Like when you’re sitting at the table at one in the morning or when you’re having muffins with your homies — life, love, friendship, all the things of the person’s life and whatever else happens to going on, wherever we are.

Fundamentally, I’m talking about the same things we talk about during the day — relationships, where we are in our lives, the fact that we’re all going to die and how many Doritos you can put in your mouth at one time.

G: How does this differ from your other tours or specials?

M: Well, there’s probably a very good answer to that [and] I don’t know what it is. I don’t remember any of the other ones and I don’t remember this one either at this stage, so in that way [the tours are] all the same. I’ve changed the material since it’s the longest tour I’ve ever done and I can’t go and do the exact same stuff all the time, otherwise I’d go insane. So I have to try different things. I think maybe it’s a bit lighter than the other one, but feel free to contradict me on that.

G: What’s your writing process like? How do you translate from mind to page to stage?

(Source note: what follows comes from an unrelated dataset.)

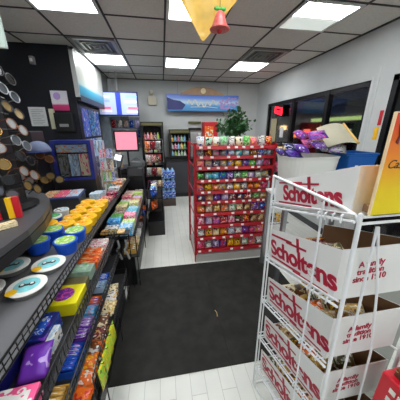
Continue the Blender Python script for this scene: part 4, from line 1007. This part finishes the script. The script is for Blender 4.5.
obj('carton_body', bx(B(), -.10, .2, -.11, .12, .931, 1.02, .004), pr('navy','blue','purple', 4), t)
obj('green_band', bx(B(), -.101, .2, -.112, .122, .985, 1.0), solid('green'), t)

# ============================================================ HANGING PENNANT AND BELL
t = thing('pennant', 'yellow foil pennant hanging point down from the ceiling', 'pennant', (.235, 1.22, 2.03))
bm = B(); A = []
for j in range(9):
    v = j/8; wv = .006+v*.24; row = []
    for i in range(9):
        u = i/8*2-1; row.append(bm.verts.new((u*wv+.04*v-.015, .012*math.sin(u*9+v*2)*v, v*.30)))
    A.append(row)
for j in range(8):
    for i in range(8): bm.faces.new((A[j][i], A[j][i+1], A[j+1][i+1], A[j+1][i]))
bmesh.ops.solidify(bm, geom=bm.faces[:], thickness=.003)
obj('cloth', bm, mat('pennant_yellow', (232,196,96), .35, noise=.14, nscale=14), t, True)
bm = B(); rod(bm, (-.2,0,.295), (-.2,0,.66), .002); rod(bm, (.2,0,.295), (.2,0,.66), .002); obj('string', bm, M_wire, t)
t = thing('paper_bell', 'glittery pink red paper bell with a green bow hanging from the ceiling', 'bell ornament', (.285, 1.15, 2.052))
t.scale = (.8,.8,.8)
M_bell = mat('bell_pink', (206,96,92), .35, noise=.3, nscale=80)
obj('bell_body', lathe(B(), [(.055,0),(.058,.004),(.044,.02),(.034,.05),(.026,.075),(.012,.09)], 20), M_bell, t, True)
bm = B(); bmesh.ops.create_icosphere(bm, subdivisions=2, radius=.014, matrix=Matrix.Translation((0,0,-.004))); obj('clapper', bm, solid('red'), t, True)
bm = B()
for s in (-1, 1): bmesh.ops.create_icosphere(bm, subdivisions=2, radius=.016, matrix=Matrix.Translation((s*.016,0,.10)) @ Matrix.Diagonal((1.2,.5,.7,1)))
obj('bow', bm, solid('green'), t, True); obj('string', rod(B(), (0,0,.10), (0,0,.82), .0015), M_wire, t)
for i, u in enumerate(used):
    if not u:
        for c in list(protos[i].children): bpy.data.objects.remove(c)
        bpy.data.objects.remove(protos[i])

M: I’ve tried different ways of writing it just as a piece [like] what you would print in a newspaper or something. [I avoid] just writing it out in stage-talk because sometimes you get people up on stage and they’re saying things that just sound incredibly page-bound, like something written. That can be annoying. I try not to do that.

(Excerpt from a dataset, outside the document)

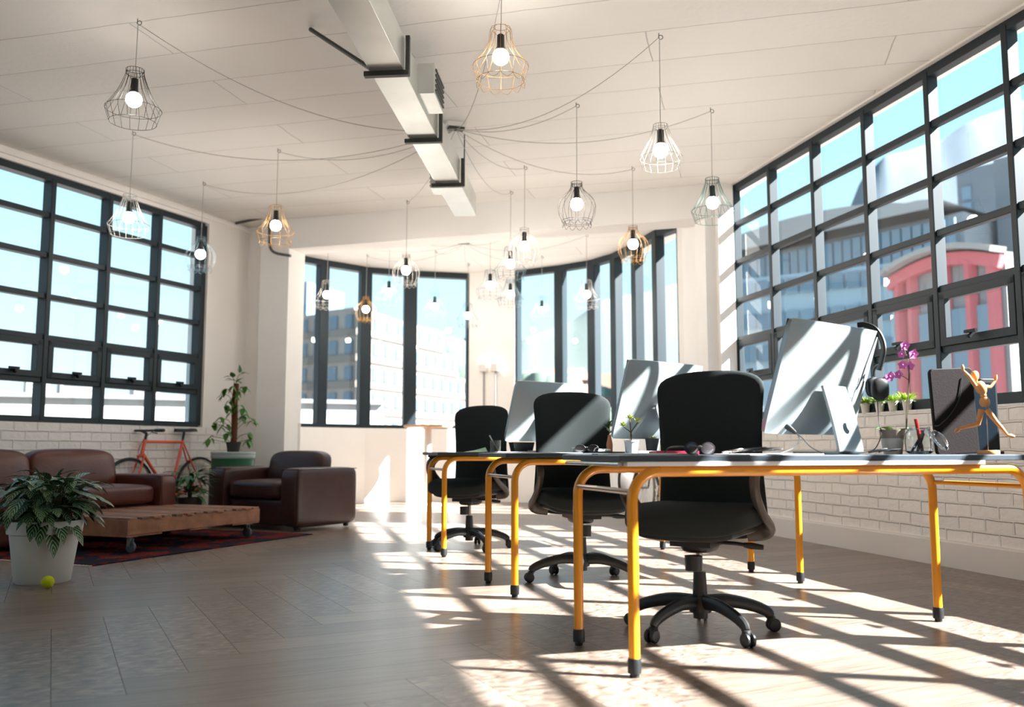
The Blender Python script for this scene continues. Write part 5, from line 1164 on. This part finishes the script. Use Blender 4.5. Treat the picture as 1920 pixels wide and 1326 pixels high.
lamps = [
 ((-2.309,5.343),2.882,'A','black','black wire pendant lamp closest to the camera, over the striped plant',HUB1),
 ((-0.065,5.0),3.00,'B','gold','gold scalloped wire pendant lamp hanging right of the duct',HUB1),
 ((0.936,5.538),2.629,'S','silver','silver wire pendant lamp hanging over the nearest black chair',HUB1),
 ((0.49,6.699),2.602,'C','black','black bulbous wire pendant lamp in front of the beam',HUB1),
 ((1.542,6.808),2.644,'A','green','dark green wire pendant lamp at the end of the right window',HUB1),
 ((1.126,8.277),2.656,'C','gold','gold bulbous wire pendant lamp before the last bay panes',HUB1),
 ((0.115,8.244),2.628,'C','cream','cream bulbous wire pendant lamp just under the beam, the highest of its cluster',HUB1),
 ((-0.016,9.069),2.633,'B','slate','slate grey scalloped pendant lamp in the middle of the cluster by the bay pier',HUB1),
 ((-0.252,10.31),2.64,'B','slate','slate grey scalloped pendant lamp in front of the bay pier itself',HUB2),
 ((-0.02,10.924),2.64,'A','slate','slate grey pendant lamp lowest in the cluster, at the mullion right of the pier',HUB2),
 ((0.406,12.203),2.64,'A','blue','pale blue wire pendant lamp in front of the hillside pane right of the pier',HUB2),
 ((0.911,10.924),2.64,'B','white','white wire pendant lamp in front of the dark mullion over the hillside',HUB2),
 ((-0.626,12.697),2.64,'B','slate','slate grey pendant lamp at the last mullion of the office window',HUB2),
 ((-1.024,11.879),2.64,'A','blue','pale blue wire pendant lamp over the bar table against the sky',HUB2),
 ((-1.483,10.773),2.64,'B','blue','pale blue scalloped pendant lamp left of the wide mullion',HUB2),
 ((-1.119,9.428),2.639,'C','cream','cream pendant lamp at the wide mullion above the bar table',HUB1),
 ((-1.973,12.109),2.64,'C','gold','gold wire pendant lamp at the office window mullion',HUB2),
 ((-2.266,10.963),2.64,'B','cream','cream wire pendant lamp at the first mullion of the curved window',HUB2),
 ((-2.065,7.762),2.704,'B','gold','gold wire pendant lamp in front of the beam end over the armchair',HUB1),
 ((-3.059,8.753),2.664,'C','slate','slate blue bulbous pendant lamp at the end of the left window',HUB1),
 ((-3.16,7.318),2.66,'A','white','white wire pendant lamp in front of the left window',HUB1),
]
for i, L_ in enumerate(lamps): make_lamp(i, *L_, sag=0.09 if i != 15 else 0.04)
for (hx_, hy_), lab in ((HUB1,'white ceiling junction block where the swagged lamp cables meet beside the duct'),(HUB2,'white ceiling junction block inside the curved bay')):
    h = thing('junction_block', lab, 'junction block', (hx_, hy_, CEIL), 0.3)
    mb = MB(); mb.box((0,0,-0.02), (0.16,0.10,0.04)); mb.build('casing', M_base, h, smooth=False, bevel=0.006)
    mb = MB(); mb.box((0,0,-0.048), (0.13,0.07,0.018)); mb.build('terminal_strip', M_brk, h, smooth=False)
# amber bottle with a sprig on the second desk
ab = put(1143,1,0.40); av = thing('bud_vase', 'slim terracotta vase with a sprig beside the middle computer', 'vase', tuple(ab))
mb = MB(); mb.lathe([(0,0),(0.017,0),(0.019,0.05),(0.012,0.085),(0.009,0.10),(0.011,0.105),(0,0.10)], (0,0,0), 20); mb.build('vase_body', mat('terracotta_glaze', srgb(214,146,104), 0.5), av)
mb = MB()
for k in range(7): a = k*0.9; leaf_add(mb, (0,0,0.10+0.012*k), (math.cos(a), math.sin(a), 0.9), 0.05, 0.02, 0.3, 0.2, n=4)
mb.build('leaves', M_leaf, av, sharp=80)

If you actually sit down and write something as you say it on stage, you don’t give yourself room to maneuver on stage because you’re stuck with this script. You tend to underestimate how sophisticated you are. You tend to write your monologue too simply if you write it as if it’s for reading than a version of real speech. With [screen]writing, you should enjoy it as much as possible and then be quite critical when you go back to it. You should be making quite a lot of cuts. It has to be pretty lean.

G: How has comedy evolved during the time you’ve been a part of the community?

M: I think it has become more of an industry, that’s the way it is. But in some ways [comedy has become] better for women. Because when I started out there were some women who were very funny, but they had to come at things in a certain way. First thing they had to do was they had to talk about [the fact] that they were a woman throughout the entirety of their show. Now it’s more interesting, more people have caught onto the fact that it’s just a funny person on stage, no matter what gender they are. If they’re good, they’re good, just get on [with] it.

G: Why do you think the playing field in comedy for women is starting to level out now as opposed to any earlier?

M: I don’t know. I think it’s just really talent. If someone is up there and they can write or if they’re intensely charismatic or whatever it is you’re going to see it, it’s all there. [Earlier] the women went into character-work [and] it was fantastic work — amazing people like Julie Walters did great. But recently, younger women have their own voice, they don’t want to do somebody else’s work and put all their energy and talent to perform somebody else’s work. They want to perform their own work.

G: What have you found differs in performing at a university campus from other venues?

M: The audience is younger. I think Calgary is the only [university campus in the tour]. You’ve got a block of people who are in the same stage in their lives, so I have to work with that. I try and ask a lot of questions when I’m [here], that helps me figure out my angle of attack.

G:  What do you think of the Netflix comedy special phenomenon?

M: Yeah, it has made a big difference I think. It is a phenomenon. More and more people are aware of it, more and more people are interested in it. It’s a bigger scene, it’s actually grown hugely. Probably on the whole it’s a good thing, it gets people into the game. Because more people — more performers and writers — get to see each other’s stuff and look at all this great stuff out there. It can’t be a bad thing.

G: Once the tour wraps up, what do you have planned next?

M: I’ve got a couple of ideas for programs, I’ve written a couple of pilots […] I just want to take time off next year just to finish things the way I want to. I want to write the end on a few things before I kick them into the world and see what survives and see what dies face down in a pool of blood.